## WHAT THE TASK ASKS:
The data below holds the lines to copy: everything from the line containing "(.05, .022, .014), .5, spec=.2)" to the line containing "nscale=7, bump=.05, coat=.15)", both ends included, set down exactly.

## DATA SHOWN:
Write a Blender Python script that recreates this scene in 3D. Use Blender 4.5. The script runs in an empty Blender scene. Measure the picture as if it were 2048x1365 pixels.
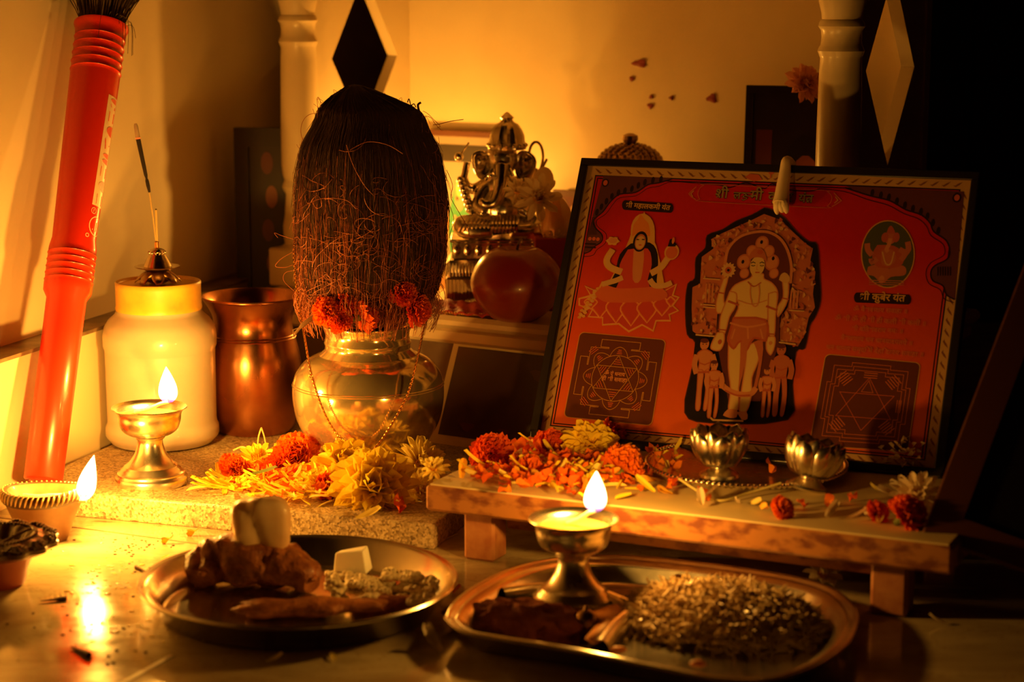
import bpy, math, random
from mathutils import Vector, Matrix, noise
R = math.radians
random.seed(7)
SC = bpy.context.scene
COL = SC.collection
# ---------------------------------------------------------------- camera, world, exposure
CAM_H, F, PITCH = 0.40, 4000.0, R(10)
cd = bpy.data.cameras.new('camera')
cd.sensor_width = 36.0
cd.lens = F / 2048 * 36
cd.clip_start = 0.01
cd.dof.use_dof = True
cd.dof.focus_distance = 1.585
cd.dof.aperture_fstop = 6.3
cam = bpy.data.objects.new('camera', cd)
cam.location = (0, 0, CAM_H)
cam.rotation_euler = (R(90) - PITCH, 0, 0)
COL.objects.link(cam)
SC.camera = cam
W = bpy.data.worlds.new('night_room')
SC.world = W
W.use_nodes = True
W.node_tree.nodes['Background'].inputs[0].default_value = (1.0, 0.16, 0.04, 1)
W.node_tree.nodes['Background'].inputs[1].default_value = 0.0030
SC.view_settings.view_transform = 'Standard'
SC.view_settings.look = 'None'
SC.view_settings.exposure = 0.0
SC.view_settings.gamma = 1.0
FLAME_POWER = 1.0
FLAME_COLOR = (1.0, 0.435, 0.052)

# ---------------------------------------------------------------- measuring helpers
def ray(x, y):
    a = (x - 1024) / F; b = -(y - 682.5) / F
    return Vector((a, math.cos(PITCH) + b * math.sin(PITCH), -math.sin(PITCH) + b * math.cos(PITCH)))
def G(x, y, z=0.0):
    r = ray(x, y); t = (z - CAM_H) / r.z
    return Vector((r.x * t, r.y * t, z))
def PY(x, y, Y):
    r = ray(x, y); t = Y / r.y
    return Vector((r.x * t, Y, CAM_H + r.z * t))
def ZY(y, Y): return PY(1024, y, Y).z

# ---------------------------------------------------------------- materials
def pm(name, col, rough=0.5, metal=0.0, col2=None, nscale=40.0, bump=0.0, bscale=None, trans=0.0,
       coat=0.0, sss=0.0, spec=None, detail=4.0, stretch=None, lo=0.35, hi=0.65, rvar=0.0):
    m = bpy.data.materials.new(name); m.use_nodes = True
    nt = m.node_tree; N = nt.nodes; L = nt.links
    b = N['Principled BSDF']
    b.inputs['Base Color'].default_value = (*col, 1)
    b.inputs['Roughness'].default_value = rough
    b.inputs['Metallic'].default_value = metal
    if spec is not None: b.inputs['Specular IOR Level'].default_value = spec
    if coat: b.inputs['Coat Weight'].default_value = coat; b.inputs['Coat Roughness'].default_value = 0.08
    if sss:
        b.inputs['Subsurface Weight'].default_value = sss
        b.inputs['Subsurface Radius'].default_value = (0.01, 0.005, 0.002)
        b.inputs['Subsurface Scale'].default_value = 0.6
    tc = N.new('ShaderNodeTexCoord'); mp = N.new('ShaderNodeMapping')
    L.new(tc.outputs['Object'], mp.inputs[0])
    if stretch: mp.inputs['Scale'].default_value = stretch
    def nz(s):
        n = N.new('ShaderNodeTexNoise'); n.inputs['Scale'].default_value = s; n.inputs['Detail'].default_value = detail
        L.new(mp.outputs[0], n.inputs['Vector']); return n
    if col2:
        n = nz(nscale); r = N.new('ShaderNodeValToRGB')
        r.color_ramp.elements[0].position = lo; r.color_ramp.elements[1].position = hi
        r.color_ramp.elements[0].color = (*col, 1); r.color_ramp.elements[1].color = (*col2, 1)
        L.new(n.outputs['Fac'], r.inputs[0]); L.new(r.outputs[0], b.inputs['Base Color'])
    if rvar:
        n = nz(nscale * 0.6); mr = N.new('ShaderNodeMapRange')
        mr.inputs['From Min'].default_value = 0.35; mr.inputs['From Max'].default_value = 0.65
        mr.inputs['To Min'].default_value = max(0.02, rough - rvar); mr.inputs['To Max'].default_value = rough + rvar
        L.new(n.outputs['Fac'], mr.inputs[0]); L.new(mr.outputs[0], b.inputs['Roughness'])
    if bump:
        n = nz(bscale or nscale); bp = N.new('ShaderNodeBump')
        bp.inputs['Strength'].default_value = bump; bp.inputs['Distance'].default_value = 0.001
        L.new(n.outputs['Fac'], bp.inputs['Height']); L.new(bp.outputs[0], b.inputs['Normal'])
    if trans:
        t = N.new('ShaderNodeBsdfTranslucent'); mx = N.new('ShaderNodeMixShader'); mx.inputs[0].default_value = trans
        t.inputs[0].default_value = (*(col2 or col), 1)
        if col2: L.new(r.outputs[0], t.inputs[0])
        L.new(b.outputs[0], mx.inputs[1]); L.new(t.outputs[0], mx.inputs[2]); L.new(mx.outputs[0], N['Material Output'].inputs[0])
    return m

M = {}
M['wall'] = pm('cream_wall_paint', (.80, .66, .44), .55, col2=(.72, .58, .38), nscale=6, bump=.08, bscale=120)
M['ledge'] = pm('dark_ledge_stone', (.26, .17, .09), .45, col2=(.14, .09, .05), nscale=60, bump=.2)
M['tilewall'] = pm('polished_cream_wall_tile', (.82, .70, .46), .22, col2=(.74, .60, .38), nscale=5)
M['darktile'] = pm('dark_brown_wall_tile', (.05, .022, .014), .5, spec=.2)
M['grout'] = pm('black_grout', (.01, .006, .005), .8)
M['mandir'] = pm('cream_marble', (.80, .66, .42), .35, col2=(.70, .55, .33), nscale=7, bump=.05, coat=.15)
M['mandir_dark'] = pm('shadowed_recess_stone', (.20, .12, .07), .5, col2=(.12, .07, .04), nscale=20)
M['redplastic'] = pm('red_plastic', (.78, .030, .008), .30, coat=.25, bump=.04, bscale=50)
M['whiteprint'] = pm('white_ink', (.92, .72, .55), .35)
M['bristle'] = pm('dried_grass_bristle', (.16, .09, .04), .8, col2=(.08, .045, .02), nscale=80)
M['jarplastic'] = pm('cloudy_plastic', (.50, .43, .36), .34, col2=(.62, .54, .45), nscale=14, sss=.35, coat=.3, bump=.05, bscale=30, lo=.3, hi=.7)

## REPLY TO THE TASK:
M['darktile'] = pm('dark_brown_wall_tile', (.05, .022, .014), .5, spec=.2)
M['grout'] = pm('black_grout', (.01, .006, .005), .8)
M['mandir'] = pm('cream_marble', (.80, .66, .42), .35, col2=(.70, .55, .33), nscale=7, bump=.05, coat=.15)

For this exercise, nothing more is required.